Julgue o item seguinte, com base no disposto na Lei de Improbidade Administrativa.

O estagiário de órgão público não pode ser sujeito ativo de ato de improbidade administrativa, em virtude do vínculo precário e transitório que mantém com a administração pública. (Errado)
Provas: CESPE - 2019 - PGE-PE - Conhecimentos Básicos - Cargos: 1, 2, 3 e 4 

Acerca da responsabilização pela prática de ato de improbidade administrativa, julgue o item a seguir, à luz da Lei n.º 8.429/1992.
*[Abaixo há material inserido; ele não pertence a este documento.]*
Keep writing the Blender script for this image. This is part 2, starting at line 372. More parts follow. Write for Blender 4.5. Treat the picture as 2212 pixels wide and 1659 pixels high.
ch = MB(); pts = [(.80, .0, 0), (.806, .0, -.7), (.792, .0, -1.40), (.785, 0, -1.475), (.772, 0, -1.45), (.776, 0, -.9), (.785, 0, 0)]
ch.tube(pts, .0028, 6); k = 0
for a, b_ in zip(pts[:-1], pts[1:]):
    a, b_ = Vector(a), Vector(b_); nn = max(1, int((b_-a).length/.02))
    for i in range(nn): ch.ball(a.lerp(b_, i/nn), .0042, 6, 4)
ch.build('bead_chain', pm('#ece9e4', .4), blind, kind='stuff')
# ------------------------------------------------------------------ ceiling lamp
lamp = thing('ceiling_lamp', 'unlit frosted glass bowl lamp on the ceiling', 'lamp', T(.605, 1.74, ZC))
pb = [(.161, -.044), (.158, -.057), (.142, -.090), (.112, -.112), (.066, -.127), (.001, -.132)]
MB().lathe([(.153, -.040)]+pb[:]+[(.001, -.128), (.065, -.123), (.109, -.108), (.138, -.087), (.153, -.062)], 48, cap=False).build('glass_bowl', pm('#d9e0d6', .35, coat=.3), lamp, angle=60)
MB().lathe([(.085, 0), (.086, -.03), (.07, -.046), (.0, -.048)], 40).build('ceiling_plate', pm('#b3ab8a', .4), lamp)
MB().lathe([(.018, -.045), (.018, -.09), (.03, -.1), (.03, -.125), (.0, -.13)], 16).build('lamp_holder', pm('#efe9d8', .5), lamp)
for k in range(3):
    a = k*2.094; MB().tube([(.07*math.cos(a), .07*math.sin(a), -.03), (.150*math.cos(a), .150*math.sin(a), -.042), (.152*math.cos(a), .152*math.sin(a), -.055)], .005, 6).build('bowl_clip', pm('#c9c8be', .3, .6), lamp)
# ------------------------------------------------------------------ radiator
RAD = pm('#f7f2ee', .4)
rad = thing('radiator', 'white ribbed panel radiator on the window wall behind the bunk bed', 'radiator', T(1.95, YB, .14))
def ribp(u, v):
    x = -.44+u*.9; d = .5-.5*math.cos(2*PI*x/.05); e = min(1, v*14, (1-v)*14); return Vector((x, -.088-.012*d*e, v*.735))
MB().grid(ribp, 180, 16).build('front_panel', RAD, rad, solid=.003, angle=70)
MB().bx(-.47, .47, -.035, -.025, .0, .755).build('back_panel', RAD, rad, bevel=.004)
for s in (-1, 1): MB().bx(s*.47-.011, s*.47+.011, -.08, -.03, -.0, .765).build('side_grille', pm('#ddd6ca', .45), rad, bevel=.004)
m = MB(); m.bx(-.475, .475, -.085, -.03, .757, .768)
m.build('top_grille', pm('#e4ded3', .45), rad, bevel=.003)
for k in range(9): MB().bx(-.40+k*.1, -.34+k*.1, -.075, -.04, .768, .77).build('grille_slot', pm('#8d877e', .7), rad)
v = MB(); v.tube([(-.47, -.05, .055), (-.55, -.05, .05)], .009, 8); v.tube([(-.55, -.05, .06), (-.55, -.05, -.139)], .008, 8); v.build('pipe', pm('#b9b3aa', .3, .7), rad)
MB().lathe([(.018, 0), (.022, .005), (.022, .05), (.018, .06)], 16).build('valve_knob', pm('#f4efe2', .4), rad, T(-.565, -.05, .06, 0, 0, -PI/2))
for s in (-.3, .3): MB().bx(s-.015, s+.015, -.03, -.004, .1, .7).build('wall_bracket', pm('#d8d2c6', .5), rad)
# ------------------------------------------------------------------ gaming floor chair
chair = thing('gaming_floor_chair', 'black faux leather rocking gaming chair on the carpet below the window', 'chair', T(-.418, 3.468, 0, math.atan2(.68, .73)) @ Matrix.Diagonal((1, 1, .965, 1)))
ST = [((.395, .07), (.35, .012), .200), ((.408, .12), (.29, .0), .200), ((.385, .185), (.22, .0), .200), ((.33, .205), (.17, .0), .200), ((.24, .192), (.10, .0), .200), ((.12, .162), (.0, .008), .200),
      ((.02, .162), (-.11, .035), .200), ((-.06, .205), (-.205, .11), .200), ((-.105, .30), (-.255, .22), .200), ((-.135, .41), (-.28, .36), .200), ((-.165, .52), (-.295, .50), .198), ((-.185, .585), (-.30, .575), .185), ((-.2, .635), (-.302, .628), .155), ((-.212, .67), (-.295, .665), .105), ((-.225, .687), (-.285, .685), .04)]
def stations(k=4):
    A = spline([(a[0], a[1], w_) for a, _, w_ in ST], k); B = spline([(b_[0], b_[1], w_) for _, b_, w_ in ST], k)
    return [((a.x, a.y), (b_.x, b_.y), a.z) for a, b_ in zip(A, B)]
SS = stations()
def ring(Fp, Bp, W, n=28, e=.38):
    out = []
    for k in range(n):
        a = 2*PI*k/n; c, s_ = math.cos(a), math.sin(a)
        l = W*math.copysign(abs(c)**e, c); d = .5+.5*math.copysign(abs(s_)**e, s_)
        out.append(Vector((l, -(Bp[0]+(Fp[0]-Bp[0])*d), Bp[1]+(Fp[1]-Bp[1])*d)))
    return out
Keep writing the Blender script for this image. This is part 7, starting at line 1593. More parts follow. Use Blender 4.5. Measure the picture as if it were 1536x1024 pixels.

Estudante maior de vinte e um anos de idade que estagia sem remuneração em empresa pública estadual estará sujeito a responder por ato de improbidade administrativa caso se utilize de sua condição de estagiário para auferir vantagem econômica indevida. (Certo)

Conclusão

O caso de Elaine Souza Garcia evidencia uma lacuna nos processos seletivos de estágio na administração pública. E isso, sobretudo, pela falta de exigência de certidões de antecedentes criminais e de verificações de segurança adequadas.

Portanto, como sugerimos, ao implementar exigências de certidões de antecedentes, um monitoramento contínuo e regras mais rígidas para estágios em áreas sensíveis, será possível mitigar os riscos de infiltração de organizações criminosas.